Monday, February 29, 2016

Then there were some who did not receive Oscars

I watched only the finale of the Oscar awards ceremony.  Hollywood not only bores me (although we continue to see production of excellent activist films), but the lifestyle that places so much emphasis on wealth, good looks and fashion, has a tendency to irritate me.  Perhaps it was because I had just come from a busy Sunday afternoon and evening in a local bakery and bistro, trying to reach others with a simple message that prisoners deserve to be treated humanely.

I awoke this morning thinking of those who didn’t receive any Oscars.

Sara and her staff at the Village Baker didn’t capture one of the awards last night.  Yet, that fine small business in the Village of Spring Lake chose to donate 15% of its proceeds yesterday to the on-going work of HUMANITY FOR PRISONERS.

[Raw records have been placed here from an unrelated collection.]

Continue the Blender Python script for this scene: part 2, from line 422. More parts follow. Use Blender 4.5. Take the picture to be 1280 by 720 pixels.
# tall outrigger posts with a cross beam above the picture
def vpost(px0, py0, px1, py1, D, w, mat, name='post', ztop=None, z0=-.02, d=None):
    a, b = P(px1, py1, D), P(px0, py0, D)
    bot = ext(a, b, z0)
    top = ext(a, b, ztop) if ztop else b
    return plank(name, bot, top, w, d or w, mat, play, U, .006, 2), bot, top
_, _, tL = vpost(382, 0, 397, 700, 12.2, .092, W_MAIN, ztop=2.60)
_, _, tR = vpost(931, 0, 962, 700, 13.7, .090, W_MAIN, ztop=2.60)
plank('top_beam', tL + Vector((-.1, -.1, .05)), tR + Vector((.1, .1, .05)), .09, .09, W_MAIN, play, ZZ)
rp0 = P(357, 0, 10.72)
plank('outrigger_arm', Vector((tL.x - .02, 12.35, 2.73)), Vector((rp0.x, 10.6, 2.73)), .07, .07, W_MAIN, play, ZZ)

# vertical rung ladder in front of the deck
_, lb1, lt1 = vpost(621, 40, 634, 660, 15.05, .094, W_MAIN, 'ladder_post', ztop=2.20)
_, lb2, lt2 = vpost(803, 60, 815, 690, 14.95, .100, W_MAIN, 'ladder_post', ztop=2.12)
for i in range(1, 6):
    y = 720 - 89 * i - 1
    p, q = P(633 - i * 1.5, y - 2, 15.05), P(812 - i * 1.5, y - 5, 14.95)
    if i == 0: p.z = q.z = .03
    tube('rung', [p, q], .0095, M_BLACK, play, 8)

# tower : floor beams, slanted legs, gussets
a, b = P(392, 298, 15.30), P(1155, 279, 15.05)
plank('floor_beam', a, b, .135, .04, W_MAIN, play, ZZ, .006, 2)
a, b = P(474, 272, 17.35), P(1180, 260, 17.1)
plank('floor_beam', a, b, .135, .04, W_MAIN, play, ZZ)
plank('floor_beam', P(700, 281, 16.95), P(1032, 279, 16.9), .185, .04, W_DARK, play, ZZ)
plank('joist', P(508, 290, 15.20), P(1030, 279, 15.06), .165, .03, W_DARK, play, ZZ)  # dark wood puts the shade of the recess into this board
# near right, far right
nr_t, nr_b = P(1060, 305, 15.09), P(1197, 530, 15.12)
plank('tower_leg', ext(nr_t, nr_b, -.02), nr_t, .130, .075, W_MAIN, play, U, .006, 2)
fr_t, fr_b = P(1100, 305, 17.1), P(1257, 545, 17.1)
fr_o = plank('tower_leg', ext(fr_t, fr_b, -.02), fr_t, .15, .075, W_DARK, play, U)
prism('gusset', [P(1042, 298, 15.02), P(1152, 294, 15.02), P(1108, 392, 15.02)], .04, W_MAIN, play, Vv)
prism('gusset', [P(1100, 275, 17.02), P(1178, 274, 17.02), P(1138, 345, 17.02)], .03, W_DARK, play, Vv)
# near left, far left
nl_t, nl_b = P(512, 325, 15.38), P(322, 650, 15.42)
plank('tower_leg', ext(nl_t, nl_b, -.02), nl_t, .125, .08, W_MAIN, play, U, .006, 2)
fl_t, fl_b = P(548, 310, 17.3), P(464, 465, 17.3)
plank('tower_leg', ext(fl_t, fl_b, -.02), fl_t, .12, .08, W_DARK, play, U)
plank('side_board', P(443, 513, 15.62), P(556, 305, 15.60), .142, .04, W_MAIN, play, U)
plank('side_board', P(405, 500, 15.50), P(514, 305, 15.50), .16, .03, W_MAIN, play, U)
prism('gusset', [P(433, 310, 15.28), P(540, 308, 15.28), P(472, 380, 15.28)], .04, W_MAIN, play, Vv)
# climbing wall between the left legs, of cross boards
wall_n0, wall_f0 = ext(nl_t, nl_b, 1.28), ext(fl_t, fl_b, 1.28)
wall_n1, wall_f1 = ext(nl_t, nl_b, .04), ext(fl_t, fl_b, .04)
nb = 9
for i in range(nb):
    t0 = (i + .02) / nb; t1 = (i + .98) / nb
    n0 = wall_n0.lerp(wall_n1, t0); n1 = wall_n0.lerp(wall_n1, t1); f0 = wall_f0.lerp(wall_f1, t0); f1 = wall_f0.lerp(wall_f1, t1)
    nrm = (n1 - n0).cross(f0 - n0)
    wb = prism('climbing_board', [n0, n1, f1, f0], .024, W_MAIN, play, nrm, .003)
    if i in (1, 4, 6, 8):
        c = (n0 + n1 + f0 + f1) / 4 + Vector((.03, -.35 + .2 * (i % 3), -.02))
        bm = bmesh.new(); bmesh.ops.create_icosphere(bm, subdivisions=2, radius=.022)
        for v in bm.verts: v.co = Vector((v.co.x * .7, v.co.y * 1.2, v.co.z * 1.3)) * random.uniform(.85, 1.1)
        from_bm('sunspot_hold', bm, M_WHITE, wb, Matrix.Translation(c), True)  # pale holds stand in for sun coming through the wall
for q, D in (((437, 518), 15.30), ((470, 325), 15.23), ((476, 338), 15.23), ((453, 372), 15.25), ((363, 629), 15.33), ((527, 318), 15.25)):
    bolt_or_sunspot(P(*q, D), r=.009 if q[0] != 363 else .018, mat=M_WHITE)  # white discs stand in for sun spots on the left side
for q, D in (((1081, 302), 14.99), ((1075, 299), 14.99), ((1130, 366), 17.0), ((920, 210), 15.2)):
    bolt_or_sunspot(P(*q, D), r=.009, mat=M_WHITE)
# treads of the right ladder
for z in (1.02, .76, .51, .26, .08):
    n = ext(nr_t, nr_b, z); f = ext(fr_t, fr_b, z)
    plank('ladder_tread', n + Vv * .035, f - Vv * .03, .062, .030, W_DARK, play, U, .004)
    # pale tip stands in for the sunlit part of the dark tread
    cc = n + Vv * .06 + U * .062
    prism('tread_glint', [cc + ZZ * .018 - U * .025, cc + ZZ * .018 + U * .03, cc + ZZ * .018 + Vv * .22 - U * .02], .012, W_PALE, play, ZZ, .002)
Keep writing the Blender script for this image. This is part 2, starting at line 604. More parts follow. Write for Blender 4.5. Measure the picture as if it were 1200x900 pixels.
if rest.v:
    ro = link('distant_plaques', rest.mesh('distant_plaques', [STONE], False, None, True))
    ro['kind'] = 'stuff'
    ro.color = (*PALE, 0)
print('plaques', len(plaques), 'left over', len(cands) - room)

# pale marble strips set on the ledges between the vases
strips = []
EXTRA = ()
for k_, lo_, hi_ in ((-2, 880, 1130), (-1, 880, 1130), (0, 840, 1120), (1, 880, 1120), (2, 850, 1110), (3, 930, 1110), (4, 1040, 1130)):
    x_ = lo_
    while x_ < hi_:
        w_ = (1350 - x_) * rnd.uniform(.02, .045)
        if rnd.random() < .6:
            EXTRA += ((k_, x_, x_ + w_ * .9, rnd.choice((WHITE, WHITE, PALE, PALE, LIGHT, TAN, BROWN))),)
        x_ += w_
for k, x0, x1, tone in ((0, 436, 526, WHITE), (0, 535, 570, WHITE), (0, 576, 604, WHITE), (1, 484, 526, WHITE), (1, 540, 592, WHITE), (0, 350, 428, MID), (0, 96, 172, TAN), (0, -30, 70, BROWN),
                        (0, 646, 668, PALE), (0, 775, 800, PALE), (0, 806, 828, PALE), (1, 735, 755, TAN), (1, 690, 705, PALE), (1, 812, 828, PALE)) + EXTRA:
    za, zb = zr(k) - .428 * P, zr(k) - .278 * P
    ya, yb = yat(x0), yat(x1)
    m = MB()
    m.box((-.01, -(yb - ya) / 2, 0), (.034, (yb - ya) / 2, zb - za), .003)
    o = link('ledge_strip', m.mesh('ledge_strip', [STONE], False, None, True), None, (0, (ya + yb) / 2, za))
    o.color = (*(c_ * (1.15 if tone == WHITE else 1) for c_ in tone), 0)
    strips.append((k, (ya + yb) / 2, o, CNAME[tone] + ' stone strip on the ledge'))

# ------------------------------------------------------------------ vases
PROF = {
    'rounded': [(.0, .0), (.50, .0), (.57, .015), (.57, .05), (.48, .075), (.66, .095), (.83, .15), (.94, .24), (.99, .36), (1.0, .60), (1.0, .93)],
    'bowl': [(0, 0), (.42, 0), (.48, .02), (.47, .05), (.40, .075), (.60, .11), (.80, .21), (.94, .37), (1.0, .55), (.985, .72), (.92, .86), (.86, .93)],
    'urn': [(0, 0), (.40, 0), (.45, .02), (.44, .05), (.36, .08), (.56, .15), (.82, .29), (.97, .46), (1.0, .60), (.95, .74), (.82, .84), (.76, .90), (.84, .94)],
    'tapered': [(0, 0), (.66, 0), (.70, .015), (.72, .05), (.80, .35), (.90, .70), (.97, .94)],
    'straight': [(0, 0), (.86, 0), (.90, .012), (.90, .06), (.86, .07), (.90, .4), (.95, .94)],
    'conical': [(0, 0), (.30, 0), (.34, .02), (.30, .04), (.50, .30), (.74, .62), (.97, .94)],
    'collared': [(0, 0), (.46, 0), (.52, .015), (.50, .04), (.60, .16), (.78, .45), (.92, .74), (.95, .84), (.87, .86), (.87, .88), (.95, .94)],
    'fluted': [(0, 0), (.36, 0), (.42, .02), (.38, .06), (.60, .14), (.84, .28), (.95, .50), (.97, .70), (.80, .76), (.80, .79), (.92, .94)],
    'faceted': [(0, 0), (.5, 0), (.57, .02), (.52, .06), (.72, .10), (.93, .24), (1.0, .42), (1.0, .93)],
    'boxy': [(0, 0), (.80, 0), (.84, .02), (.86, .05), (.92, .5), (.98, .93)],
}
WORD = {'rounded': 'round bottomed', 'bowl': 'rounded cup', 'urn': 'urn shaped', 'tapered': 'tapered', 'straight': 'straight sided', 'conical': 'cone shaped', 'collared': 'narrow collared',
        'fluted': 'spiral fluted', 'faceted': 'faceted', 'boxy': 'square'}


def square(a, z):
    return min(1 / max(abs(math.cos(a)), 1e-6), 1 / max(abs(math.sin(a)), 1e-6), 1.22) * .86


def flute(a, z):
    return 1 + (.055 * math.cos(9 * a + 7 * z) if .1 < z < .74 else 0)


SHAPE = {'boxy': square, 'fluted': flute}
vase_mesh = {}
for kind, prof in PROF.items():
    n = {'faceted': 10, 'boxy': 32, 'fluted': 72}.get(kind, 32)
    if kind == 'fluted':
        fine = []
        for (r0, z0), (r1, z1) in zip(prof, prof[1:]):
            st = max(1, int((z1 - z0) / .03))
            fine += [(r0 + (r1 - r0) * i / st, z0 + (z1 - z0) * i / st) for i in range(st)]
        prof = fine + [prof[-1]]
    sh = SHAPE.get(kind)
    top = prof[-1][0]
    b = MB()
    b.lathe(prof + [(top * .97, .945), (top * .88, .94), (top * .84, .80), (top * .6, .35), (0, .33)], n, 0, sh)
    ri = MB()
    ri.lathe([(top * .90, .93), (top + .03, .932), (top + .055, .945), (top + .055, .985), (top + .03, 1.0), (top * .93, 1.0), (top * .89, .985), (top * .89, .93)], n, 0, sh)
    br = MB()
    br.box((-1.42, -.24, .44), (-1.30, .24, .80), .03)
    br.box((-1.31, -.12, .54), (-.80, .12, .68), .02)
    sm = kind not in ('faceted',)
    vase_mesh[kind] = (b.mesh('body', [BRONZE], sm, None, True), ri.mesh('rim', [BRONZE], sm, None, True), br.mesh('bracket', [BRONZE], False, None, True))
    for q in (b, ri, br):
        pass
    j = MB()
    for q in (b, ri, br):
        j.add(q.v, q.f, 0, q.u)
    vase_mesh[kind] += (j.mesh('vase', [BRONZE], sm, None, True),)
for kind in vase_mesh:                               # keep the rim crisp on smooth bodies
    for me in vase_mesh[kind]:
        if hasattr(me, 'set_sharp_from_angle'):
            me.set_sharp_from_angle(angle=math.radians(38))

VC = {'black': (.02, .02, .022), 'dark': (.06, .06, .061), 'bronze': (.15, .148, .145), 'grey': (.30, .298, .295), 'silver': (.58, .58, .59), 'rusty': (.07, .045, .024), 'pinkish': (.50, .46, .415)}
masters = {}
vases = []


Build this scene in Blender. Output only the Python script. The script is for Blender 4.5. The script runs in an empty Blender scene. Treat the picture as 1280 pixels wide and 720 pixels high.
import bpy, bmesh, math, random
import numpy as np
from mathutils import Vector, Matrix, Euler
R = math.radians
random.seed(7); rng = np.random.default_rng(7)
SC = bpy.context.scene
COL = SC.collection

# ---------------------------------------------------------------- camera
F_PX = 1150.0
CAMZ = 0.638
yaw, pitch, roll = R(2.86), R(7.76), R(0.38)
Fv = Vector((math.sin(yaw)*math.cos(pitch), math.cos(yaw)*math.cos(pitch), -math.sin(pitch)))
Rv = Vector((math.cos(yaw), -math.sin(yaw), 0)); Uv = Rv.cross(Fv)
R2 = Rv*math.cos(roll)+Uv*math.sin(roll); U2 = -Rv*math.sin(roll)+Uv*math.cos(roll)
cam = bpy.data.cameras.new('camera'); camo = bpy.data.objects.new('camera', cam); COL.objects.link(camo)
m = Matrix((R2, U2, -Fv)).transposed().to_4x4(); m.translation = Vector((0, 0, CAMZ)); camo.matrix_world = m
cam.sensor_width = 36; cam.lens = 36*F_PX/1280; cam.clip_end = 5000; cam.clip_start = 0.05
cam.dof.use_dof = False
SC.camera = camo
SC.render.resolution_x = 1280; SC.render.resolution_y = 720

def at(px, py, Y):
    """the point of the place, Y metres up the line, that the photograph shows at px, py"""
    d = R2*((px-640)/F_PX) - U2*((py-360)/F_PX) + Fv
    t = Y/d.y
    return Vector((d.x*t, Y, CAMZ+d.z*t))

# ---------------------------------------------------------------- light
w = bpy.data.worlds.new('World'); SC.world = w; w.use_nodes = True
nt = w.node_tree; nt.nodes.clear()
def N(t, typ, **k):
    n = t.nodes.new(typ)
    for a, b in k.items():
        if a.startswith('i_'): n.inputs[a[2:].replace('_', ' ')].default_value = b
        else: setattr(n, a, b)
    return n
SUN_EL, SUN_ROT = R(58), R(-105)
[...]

Two fine musicians who provided background music for yesterday’s event didn’t even get nominated for an Oscar.  John Mulder and Lee Ingersoll are dealing with enough issues, and are far too busy to take time out for prisoners…yet they were there joining me around the piano, to make the event a shining success.

Pete and Judy VanderArk were there to help host customers…Judy is a member of our board.  If anyone deserves Oscars for compassion and generosity, it would be this couple. 

Gail Winters was there to help, and she’s not even on our board any longer.  But as a former inmate, she has a heart for what we are doing and always stands at our side.  No one has a bigger heart for prisoners.  She would be one of my nominees for an Oscar.

Our newest board member Mary Berghuis is far too busy to take time to hand out brochures at the Village Baker.  This former prison warden with a reputation of having a compassion for and bringing innovation and excellent programming behind bars to her inmates, not only received no Oscar;  she was recently removed from her position by forces who believe that prisoners are there for a reason and do not deserve compassionate treatment.  But she was there last night for us., and for Michigan prisoners. Mary would be at the top of my list!

Steve was one of the customers.  His significant other is behind bars now, and together they are not only battling the system but fighting for humane treatment of inmates.  He and Tonya didn’t receive any awards last night, but their names should have been on the list of nominees.

Tony was also there to support us, the father of a young man behind bars, even though we have been able to do nothing to help him.  The angst experienced by actors hoping to receive a small statuette in Hollywood cannot even begin to compare with the pain and frustration felt by thousands and thousands of parents like Tony and Michelle.

I’d be remiss if I didn’t mention the presence of Barbara Lee, ordained minister, founder of Extended Grace, whose passion for justice knows no bounds, and whose efforts on behalf of the poor and disenfranchised are on-going.  She would be a candidate for numerous Oscars!

Members of two churches in particular were in attendance last night, knowing that a portion of their dollars would touch the lives of prisoners.  I find that so interesting, because on the theological scale, the two churches are at opposite ends of the spectrum:  C3 West Michigan’s Inclusive Spiritual Connection, and Ferrysburg Community Church.  But these two churches get it, and their members know that prisoners deserve better.  In my opinion, both bodies deserve Oscars!

My dear friend and former pastor, the late Al Hoksbergen, was often able to persuade me to do things for which I had no desire or time, and for which I would receive no compensation.  I can still hear him say, with tongue-in-cheek, “You’ll get your reward in heaven.”

Then, again, maybe it wasn’t tongue-in-cheek.

1 comment:

Barbara Lee said...

Thank you for your mention of Extended Grace. Doug, I am not alone in believing that you deserve a whole self full of Oscars yourself! You are so right about disconnect between the pain of the people you serve (and that you experience in your desire to serve them) and the momentary let down of an Oscar nominee or would-be nominee. Priorities in our world are often disconcerting - and yet you continue to challenge them while upholding the values of human decency. This morning, you get all of my applause!